Saturday, January 27, 2007

I should be so lucky ... lucky, lucky, lucky

I have enjoyed the recent coverage of the case where poker was judged to be at least partly a game of luck. I'm struggling to think of any game that doesn't have an element of luck. Just about every sport has a phrase to witness the presence and importance of luck. Rub of the green. Unlucky bounce. Run of the balls. Fluke.

Even chess. "The winner of the game is the player who makes the next-to-last mistake". That's a quotation from Savielly Tartakower, who in the 1920s and 1930s was one of the world's best chess players, and one of the world's worst roulette players.

I have in my time been accused of being lucky. Like it was a bad thing. From my science education I don't buy the hypothesis that there are people who can consistently beat the statistics on pure-chance events. However Life is not a pure-chance event, so maybe there are people who can regularly beat the odds.

I only recently read this article about a Professor Wiseman (no, really) at the University of Hertfordshire who is studying the idea of luck.

He did a remarkable experiment with two groups of people - one group that considered themselves unlucky, and one group that thought they were lucky.

"I gave both lucky and unlucky people a newspaper, and asked them to look through it and tell me how many photographs were inside.

I had secretly placed a large message halfway through the newspaper saying: "Tell the experimenter you have seen this and win £250."

This message took up half of the page and was written in type that was more than two inches high.

It was staring everyone straight in the face, but the unlucky people tended to miss it and the lucky people tended to spot it.

Unlucky people are generally more tense than lucky people, and this anxiety disrupts their ability to notice the unexpected.

As a result, they miss opportunities because they are too focused on looking for something else."

Professor Wiseman's 4 keys to maximising your luck are :-

Listen to your gut instincts - they are normally right

Be open to new experiences and breaking your normal routine

Spend a few moments each day remembering things that went well

Visualise yourself being lucky before an important meeting or telephone call.
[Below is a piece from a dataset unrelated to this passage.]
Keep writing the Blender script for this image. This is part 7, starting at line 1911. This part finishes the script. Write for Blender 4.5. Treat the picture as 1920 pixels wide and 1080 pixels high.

Luck is very often a self-fulfilling prophecy

I'd like all Radio Free Stan readers to be lucky, so go out and give it a go. Let me know how you get on, and when the money starts gushing in, just remember who put you on the path to greatness.

1 comment:

Kenny said...

My mate Yozzer Been Larding will not play any game that he feels is dependent on luck. So it's pool and chess only with him.

On the face of it, and given the results, luck has nothing to do with either of those games. He ritually savages me at both, although less frequently at pool.

Speaking of which, for some mad reason, I bought a lottery ticket for the first time in forever -- must check that.

BTW -- Paul had me crying into my beer. Was 1D POGO?